Morgue pleine

P aris, 1975. Eugéne Tarpon est un détective « privé » de travail. Ancien gendarme, les filatures d'adultères ou les flags de comptables corrompus ne se bousculent pas à sa porte. Au lieu de cela et pour tuer l'ennui, c'est avec l'alcool qu'il paraphe un partenariat. Alors que la dépression le guette et qu'il s'apprête à quitter la capitale pour retourner vivre auprès de sa mère, on daigne enfin à frapper à sa lourde. Derrière, une beauté fatale se disant être Memphis Charles lui annonce : « Griselda, ma colocataire, vient d'être égorgée !!! ». C'est à ses dépens et au péril de sa vie qu'il va apprendre à connaitre ces deux midinettes.

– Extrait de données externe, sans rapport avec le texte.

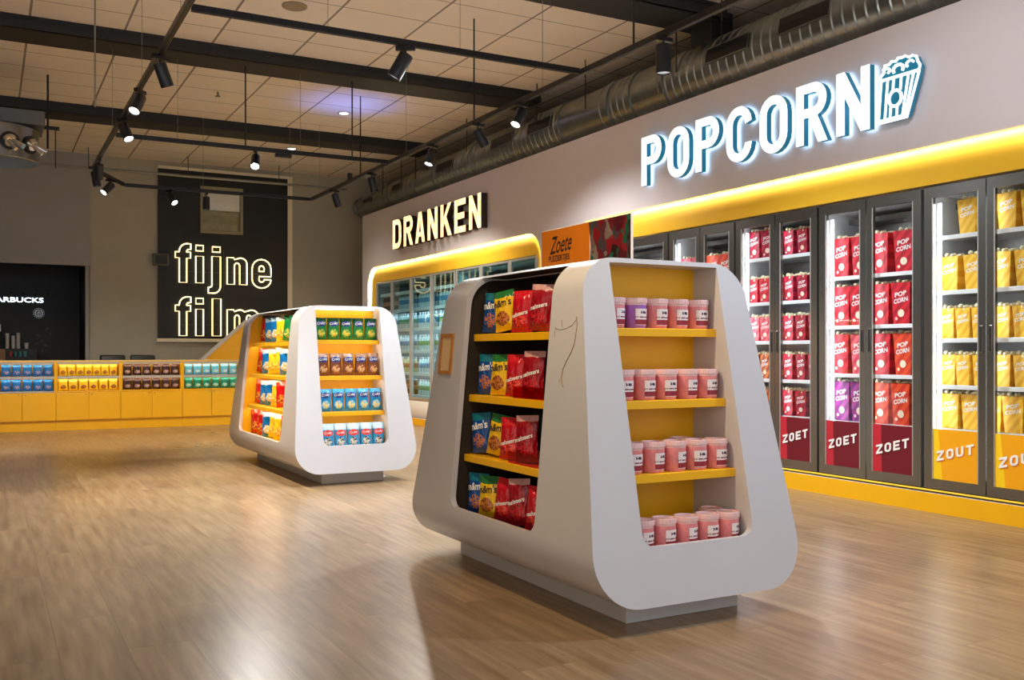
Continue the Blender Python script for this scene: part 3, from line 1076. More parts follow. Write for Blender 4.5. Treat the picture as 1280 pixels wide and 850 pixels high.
def boolean(base, cutters):
    for c in cutters:
        m = base.modifiers.new('b', 'BOOLEAN')
        m.operation = 'DIFFERENCE'
        m.solver = 'EXACT'
        m.object = c
    dg = bpy.context.evaluated_depsgraph_get()
    me = bpy.data.meshes.new_from_object(base.evaluated_get(dg))
    for c in cutters:
        bpy.data.objects.remove(c)
    bpy.data.objects.remove(base)
    return me

def rprism(lo, hi, z0, z1, r):
    """polygon with rounded bottom corners, square top"""
    return [(hi, z1), (lo, z1)] + arc(lo + r, z0 + r, r, r, 180, 270, 6) + arc(hi - r, z0 + r, r, r, 270, 360, 6)

def kiosk(label, cx, cy, L0, ya, yb, near_back, base_half, lit):
    """L0: half length at z=.305; side opening ya..yb local; near_back: depth plane of the end niches (half)"""
    def Lz(z):
        return L0 - .209 * (z - .305)
    pr = profile()
    g = G()
    n = len(pr)
    vs = [(x, -Lz(z), z) for x, z in pr] + [(x, Lz(z), z) for x, z in pr]
    g.add(vs, [tuple(range(n)), tuple(range(n, 2 * n))[::-1]] + [(i, n + i, n + (i + 1) % n, (i + 1) % n) for i in range(n)])
    body = temp(g)
    cut = []
    ZI = .29
    prin = profile(.028)
    inl = [(x, z) for x, z in prin if x < 0 and ZI < z < 1.475]
    inl.sort(key=lambda p: p[1])
    # straight wall bottom point at ZI
    inl = [(-(wz(ZI) - .028), ZI)] + [p for p in inl if p[1] > .45]
    for s in (-1, 1):
        if s == -1:
            poly = inl + [(-.03, 1.475), (-.03, ZI)]
        else:
            poly = [(-x, z) for x, z in inl] + [(.03, 1.475), (.03, ZI)]
        cut.append(temp(G().prism(poly, ya - .02, yb + .02, 'y')))
        x0, x1 = (-1, -.2) if s < 0 else (.2, 1)
        cut.append(temp(G().prism(rprism(ya, yb, .327, 1.4749, .06), x0, x1, 'x')))
    for s in (-1, 1):
        c0, c1 = s * near_back, s * (L0 + .3)
        cut.append(temp(G().prism(rprism(-.287, .287, .324, 1.4749, .06), c0 + s * .1, c1, 'y')))
        # interior of the end niche, front follows the slope
        yy = [(s * near_back, ZI), (s * near_back, 1.475), (s * (Lz(1.475) - .028), 1.475), (s * (Lz(ZI) - .028), ZI)]
        cut.append(temp(G().prism(yy, -.2871, .2871, 'x')))
    me = boolean(body, cut)
    me.name = 'shell'
    me.materials.clear()
    for m in (M['white'], M['yellow'], M['shaded_liner']):
        me.materials.append(m)
    for p in me.polygons:
        c, nn = p.center, p.normal
        mi = 0
        if ya - .025 < c.y < yb + .025 and .03 - .002 <= abs(c.x) < wz(c.z) - .02 and ZI - .002 <= c.z < 1.48:
            if abs(nn.x) > .9 and abs(c.x) < .04:
                mi = 2 if not lit else 1
            elif abs(nn.y) > .9 and (c.y < ya - .01 or c.y > yb + .01):
                mi = 1 if lit else 2
            elif nn.z > .9:
                mi = 1 if lit else 2
            elif nn.z < -.9:
                mi = 2
        elif abs(c.y) >= near_back - .002 and abs(c.y) < Lz(c.z) - .02 and abs(c.x) < .288 and c.z > ZI - .002 and c.z < 1.48:
            if abs(nn.y) > .9:
                mi = 1
        p.material_index = mi
    bm = bmesh.new()
    bm.from_mesh(me)
    bmesh.ops.remove_doubles(bm, verts=bm.verts, dist=1e-5)
    bm.to_mesh(me)
    bm.free()
    me.polygons.foreach_set('use_smooth', [True] * len(me.polygons))
    me.set_sharp_from_angle(angle=R(22))
    root = thing('display_kiosk', label, 'display kiosk', (cx, cy, 0))
    link('shell', me, root)
    bh, bl = base_half
    G().rbox(-bh, bh, -bl, bl, 0, .105, .004).obj('plinth', M['base_grey'], root)
    # shelves, each a board
    for z in (1.19, .885, .585):
        for s in (-1, 1):
            xo, xi = s * (wz(z) - .065), s * .031
            G().rbox(min(xo, xi), max(xo, xi), ya - .018, yb + .018, z - .026, z, .004).rbox(xo - .001, xo + .008, ya - .017, yb + .017, z - .036, z - .001, .002).obj('side_shelf', M['yellow'], root)
            yo, yi = s * (Lz(z) - .062), s * (near_back + .001)
            G().rbox(-.286, .286, min(yo, yi), max(yo, yi), z - .024 + .012, z + .012, .004).rbox(-.286, .286, min(yo - .001, yo + .008), max(yo - .001, yo + .008), z - .024, z + .011, .002).obj('end_shelf', M['yellow'], root)
    if lit:
        g = G()
        for z in (1.4735, 1.19 - .027, .885 - .027, .585 - .027):
            if z < 1.4:
                g.box(-(wz(z) - .20) if z > 1.4 else -(wz(z) - .085), -(wz(z) - .22) if z > 1.4 else -(wz(z) - .10), ya, yb, z - .006, z)
            yy = -(Lz(z) - .09)
            g.box(-.27, .27, yy, yy + .014, z + (.012 if z < 1.4 else -.002) - .006, z + (.012 if z < 1.4 else -.002))
        g.obj('shelf_light', M['led_shelf'], root)
    return root

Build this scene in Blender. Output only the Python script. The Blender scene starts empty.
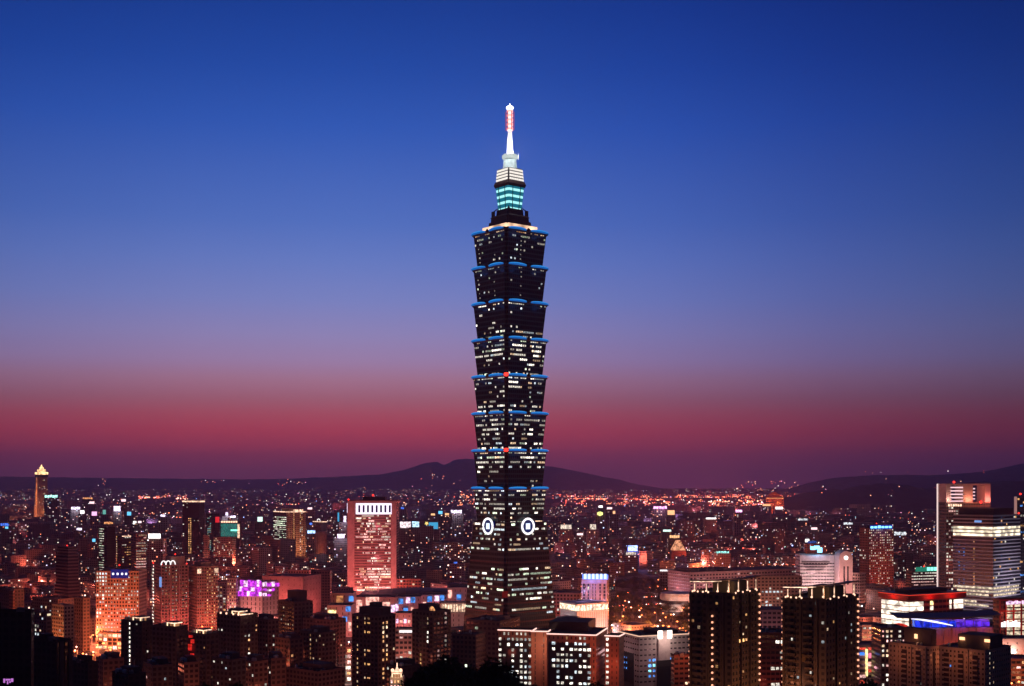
import bpy, math, random
from mathutils import Vector, Matrix
rnd = random.Random(101)
SC = bpy.context.scene
COL = SC.collection
F, HOR, CAMZ = 1265.0, 482.0, 158.0          # lens in pixels, horizon row, eye height in metres

# ------------------------------------------------------------------ camera, sky, exposure
cam = bpy.data.cameras.new('camera')
cam.sensor_width = 36.0
cam.lens = 36.0 * F / 1024.0
cam.shift_y = (HOR - 343.0) / 1024.0
cam.clip_start, cam.clip_end = 1.0, 60000.0
camo = bpy.data.objects.new('camera', cam)
COL.objects.link(camo)
camo.location = (0, 0, CAMZ)
camo.rotation_euler = (math.radians(90), 0, 0)
SC.camera = camo
SC.view_settings.view_transform = 'Standard'
SC.view_settings.look = 'None'
SC.view_settings.exposure = 0.0
SC.view_settings.gamma = 1.0
SC.view_settings.use_curve_mapping = False
try:
    cy = SC.cycles
    cy.use_denoising = True
    cy.max_bounces = 4
    cy.diffuse_bounces = 2
    cy.glossy_bounces = 2
    cy.transparent_max_bounces = 8
    cy.volume_bounces = 0
    cy.sample_clamp_indirect = 2.0
    cy.use_light_tree = True
    cy.caustics_reflective = False
    cy.caustics_refractive = False
except Exception:
    pass


def lin(c):
    return tuple((v / 255 / 12.92) if v <= 10.3 else (((v / 255 + .055) / 1.055) ** 2.4) for v in c)


# dusk sky: (degrees above the horizon, linear colour) looking towards the afterglow
SKY = [
    (-2.0, (0.1229, 0.0283, 0.0815)),
    (-0.3, (0.1374, 0.0311, 0.0820)),
    (0.5, (0.1808, 0.0368, 0.0867)),
    (1.0, (0.2718, 0.0416, 0.0875)),
    (1.6, (0.4061, 0.0470, 0.0859)),
    (2.3, (0.4829, 0.0553, 0.0915)),
    (3.0, (0.4571, 0.0840, 0.1249)),
    (3.7, (0.3977, 0.1282, 0.1889)),
    (4.6, (0.4030, 0.1900, 0.2999)),
    (5.4, (0.3594, 0.2329, 0.4297)),
    (6.6, (0.2918, 0.2527, 0.5157)),
    (8.1, (0.2001, 0.2415, 0.5723)),
    (9.8, (0.1343, 0.2109, 0.5757)),
    (11.5, (0.0828, 0.1699, 0.5467)),
    (15.5, (0.0285, 0.1029, 0.4730)),
    (18.0, (0.0143, 0.0700, 0.3815)),
    (20.5, (0.0083, 0.0485, 0.3013)),
    (28.0, (0.0098, 0.0337, 0.1800)),
    (40.0, (0.0137, 0.0277, 0.1200)),
    (90.0, (0.0196, 0.0238, 0.0850)),
]
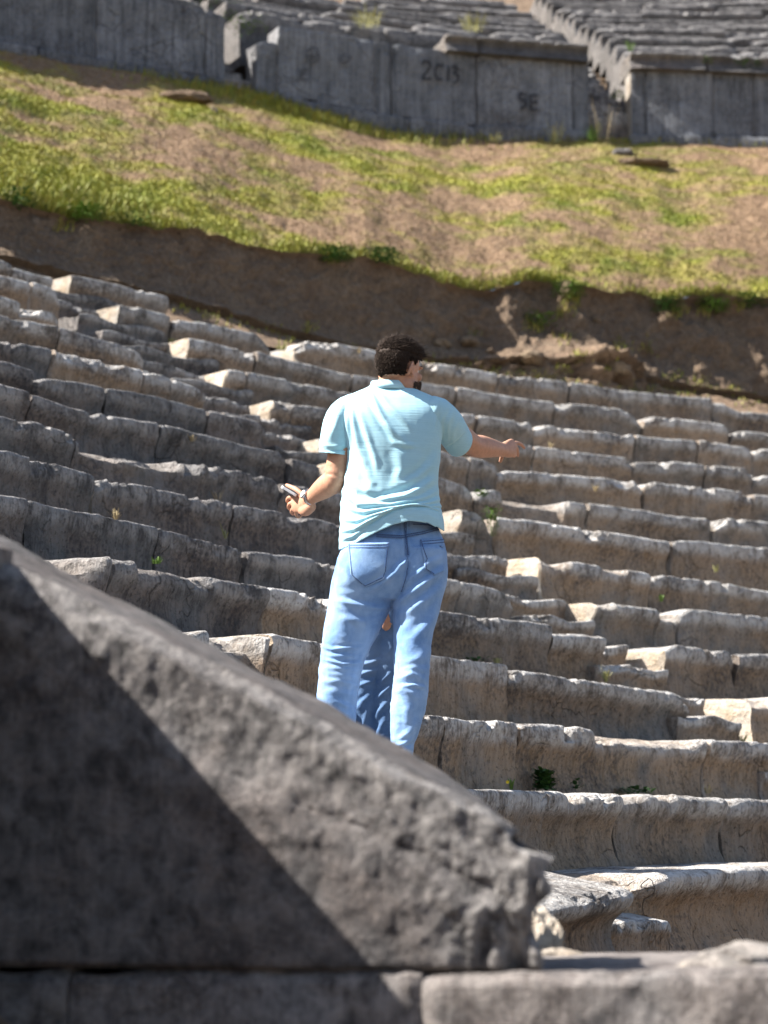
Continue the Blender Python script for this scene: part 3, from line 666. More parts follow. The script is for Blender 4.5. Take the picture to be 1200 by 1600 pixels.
# ------------------------------------------------------------------ near parapet block, slabs, pier
PN = np.array([-.235, -.972, 0]); PN /= np.linalg.norm(PN); PT = np.array([-PN[1], PN[0], 0])*1.0   # PT points to the image right
P0 = np.array([0, 4.25, EYE])
def fp(px, py, off=0.):
    d = ray(px, py); o = np.array([0, 0, EYE]); s = np.dot(P0+PN*off-o, PN)/np.dot(d, PN); return o+d*s
def sz(px, py): p = fp(px, py); return np.dot(p-P0, PT), p[2]
tops = [(-420, 610), (-200, 732), (0, 846), (50, 872), (100, 897), (200, 948), (300, 1004), (400, 1056), (500, 1119), (600, 1176), (700, 1236), (780, 1280), (800, 1291), (815, 1312), (862, 1336)]
TS = np.array([sz(p[0], p[1]+float(np.interp(p[0], [0, 640, 870], [31, 6, 2]))) for p in tops])
bot = sz(300, 1514)[1]
XRt = [(1600, 838), (1515, 836), (1480, 829), (1440, 838), (1420, 846), (1380, 848), (1355, 856), (1336, 862)]
RS = np.array([sz(x-6, y) for y, x in XRt])[:, ::-1]          # (z, s)
s_left = TS[0, 0]
nu, nv = 330, 66
V, LP = [], []
back = .55
for iu in range(nu):
    u_ = (iu/(nu-1))
    u_ = u_**.85
    col = []
    s_end = RS[-1, 1]
    s_nom = s_left+(s_end-s_left)*u_
    zt = float(np.interp(s_nom, TS[:, 0], TS[:, 1]))
    for iv in range(nv):
        v_ = iv/(nv-1); z = bot+(zt-bot)*v_
        sr = float(np.interp(z, RS[:, 0], RS[:, 1]))+.012*math.sin(z*41)+.008*math.sin(z*97+1)
        s_ = s_left+(s_nom-s_left)*((sr-s_left)/(s_end-s_left))
        rnd = .03*(sm(.93, 1, v_)**2)
        col.append((s_, z, -float(rnd)))
    sk = lambda d: s_nom-d*.40*u_**18
    for d in (.05, .1, .18, .3, .42): col.append((sk(d), zt, -d))
    col.append((sk(back), zt, -back)); col.append((sk(back), (zt+bot)/2, -back)); col.append((sk(back), bot, -back))
    V.append(col)
V = np.array(V); m = V.shape[1]
P = P0[None, None]+V[..., :1]*PT+V[..., 2:]*PN; P[..., 2] = V[..., 1]
Q = V*1.0
zt_col = V[:, nv-1, 1][:, None]
vv = (V[..., 1]-bot)/(zt_col-bot+1e-6)
depth_top = zt_col-V[..., 1]
fw = (np.arange(m) < nv)[None, :]*1.0
# inclined strata: coordinates along and across the 30 degree slope
al = .866*V[..., 0]-.5*V[..., 1]; ac = .5*V[..., 0]+.866*V[..., 1]
strat = fbm(np.stack([al*1.6, ac*9, 0*al], -1), 4, 81)
disp = fbm(Q*3.0, 4, 82)*.013+fbm(np.stack([al*8, ac*15, Q[..., 2]*9], -1), 4, 83, .6)*.0045+fbm(Q*30, 3, 88, .6)*.006+strat*.016
smooth_area = sm(.18, .42, depth_top)*(1-sm(.15, .35, V[..., 0]))
disp = disp*(1-.6*smooth_area)
# the broken right end: deep gouges running down
ge = sm(-.05, .28, V[..., 0])
gou = np.clip(fbm(np.stack([V[..., 0]*13, V[..., 1]*3.0, 0*al], -1), 3, 85), -.1, 1)
disp += -ge*np.clip(gou, 0, 1)*.09-ge*.025
# a split running below the sloping top edge towards the right end
dline = depth_top-(.075+.02*np.sin(al*9))
crack = np.exp(-(dline/.011)**2)*sm(-.35, -.1, V[..., 0])
disp += -crack*.003*np.clip(.3+1.6*fbm(np.stack([al*4, ac*2, 0*al], -1), 3, 84), 0, 1.2)
dl2 = depth_top-(.16+.02*np.sin(al*6+2))
disp += -np.exp(-(dl2/.014)**2)*.004*sm(-.5, -.2, V[..., 0])*(strat > -.2)
wz = np.exp(-((V[..., 1]-bot)/.006)**2)*.012
disp -= wz
P = P+PN*(disp*fw)[..., None]
P[..., 2] += (np.clip(fbm(Q*7, 4, 86), -1, 1)*.013+fbm(Q*2.2, 2, 87)*.008)*sm(.9, 1, vv)
faces = [(i*m+j, (i+1)*m+j, (i+1)*m+(j+1) % m, i*m+(j+1) % m) for i in range(nu-1) for j in range(m)]
Vf = [P.reshape(-1, 3)]; base = nu*m
ring = P[-1]; cenp = ring.mean(0); prev = None
for q in (1, .8, .55, .3, .1):
    r_ = cenp+(ring-cenp)*q+(PT[None]*((fbm(ring*9+q*3, 3, 91)*.03-.012)*(q < 1))[:, None])
    Vf.append(r_)
    if prev is not None: faces += [(prev+j, base+j, base+(j+1) % m, prev+(j+1) % m) for j in range(m)]
    prev = base; base += m
faces.append(tuple(range(prev, prev+m)))
faces.append(tuple(range(0, m))[::-1])
Vf = np.concatenate(Vf)
lipa = np.concatenate([(np.clip(1-depth_top/.25, 0, 1)*.6*fw+.5*ge*fw).ravel(), np.full(base-nu*m, .3)])
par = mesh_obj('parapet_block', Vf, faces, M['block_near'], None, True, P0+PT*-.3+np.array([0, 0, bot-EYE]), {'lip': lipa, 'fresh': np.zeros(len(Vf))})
tag(par, 'huge sloping stone block with a broken right end in the lower left foreground', 'stone block')
def near_slab(x0, x1, ytop0, ytop1, label, off, seed, bot_z=0., dep=1.0, rag=1.0):
    s0, z0 = sz(x0, ytop0); s1, z1 = sz(x1, ytop1)
    nu_, nvv = int((s1-s0)/.010)+2, 40
    cols = []
    for iu in range(nu_):
        t = iu/(nu_-1); s_ = s0+(s1-s0)*t; zt = z0+(z1-z0)*t; c = []
        for iv in range(nvv):
            v_ = iv/(nvv-1); v_ = 1-(1-v_)**2
            z = bot_z+(zt-bot_z)*v_; c.append((s_, z, off-.02*float(sm(zt-.03, zt, z))**2))
        for d in (.04, .08, .14, .22, .32, .45, .6): c.append((s_, zt, off-d))
        c += [(s_, zt, off-dep), (s_, bot_z, off-dep)]
        cols.append(c)
    C = np.array(cols); m_ = C.shape[1]
    Pq = P0+C[..., :1]*PT+C[..., 2:]*PN; Pq[..., 2] = C[..., 1]
    fr = (np.arange(m_) < nvv)[None]*1.0; zt = C[:, nvv-1, 1][:, None]
    Pq = Pq+PN*((fbm(C*4+seed, 4, 95)*.018+fbm(C*14+seed, 3, 96)*.010)*fr*rag)[..., None]
    Pq[..., 2] += (fbm(C*5+seed, 4, 97)*.016+fbm(C*16+seed, 3, 98)*.009)*(C[..., 1] > zt-.02)*(np.arange(m_) < m_-2)[None]*rag
    e = np.minimum(np.arange(nu_), np.arange(nu_)[::-1]); Pq = Pq-PN*(np.exp(-(e/1.5)**2)*.009)[:, None, None]*fr[..., None]
    fc = [(i*m_+j, (i+1)*m_+j, (i+1)*m_+(j+1) % m_, i*m_+(j+1) % m_) for i in range(nu_-1) for j in range(m_)]
    fc.append(tuple(range(0, m_))[::-1]); fc.append(tuple(range((nu_-1)*m_, nu_*m_)))
    Vq = Pq.reshape(-1, 3)
    o = mesh_obj('base_slab', Vq, fc, M['block_near'], None, True, P0+PT*(s0+s1)/2-np.array([0, 0, EYE]), {'lip': np.full(len(Vq), .25), 'fresh': np.zeros(len(Vq))})
    tag(o, label, 'stone slab')
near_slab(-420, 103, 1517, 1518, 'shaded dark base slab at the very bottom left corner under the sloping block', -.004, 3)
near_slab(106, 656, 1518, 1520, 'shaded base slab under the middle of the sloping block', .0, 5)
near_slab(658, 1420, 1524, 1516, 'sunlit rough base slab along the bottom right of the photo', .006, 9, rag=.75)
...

Après les parutions de La Princesse du sang en 2009, Fatale en 2014 et le très remarqué Nada en 2018, Max Cabannes (Dans les villages) et Tristan Manchette alias Doug Headline (Midi-Minuit) poursuivent leur série d'adaptation des romans policiers écrits par Jean-Patrick Manchette (1942-1995). Probablement pour que l'œuvre du père perdure, certainement comme un hommage du fils envers son paternel et son talent scénaristique, ce quatrième one shot vient grossir les rangs de la très belle collection Aire Libre chez Dupuis, un élégant format qui sied à merveille à l'ambiance du récit exposé, sans filtre. D'où il est, le grand Donald Westlake doit apprécier l'initiative à sa juste valeur ! À travers un homicide crapuleux, l'histoire se fait le témoin de ce que fut la violence de l'époque, souvent ponctuées par des investigations bâclées ou clairement orientées de la part des enquêteurs en képis. Une intrigue palpitante, brillamment construite, résolue à coups de flingues, de beignes monumentales ainsi que de « petits dans le dos », libérant le lecteur d'une paire de menottes bien serrée au-delà de son épilogue.

Également au dessin, Headline parvient à relayer avec brio les souffrances endurées par les protagonistes. Son coup de crayon, moitié caricatural et réaliste, nerveux sur les faciès tracassés est accompagné par une verve savoureuse de chaque instant, la plupart du temps retranscrite à la première personne du singulier. Son exercice remarquable sur les décors n'oublie pas les détails : pattes d'eph', costards « pelle à tarte », canevas Pénélope et orange psychédélique qui colorait bon nombre d'objets permettent aux seventies de retrouver tout leur éclat.

Sur des dialogues à rendre jaloux Michel Audiard et Jean-Jacques Beineix, Morgue Pleine ressuscite la vague du « néo-polar », authentique, dure et engagée.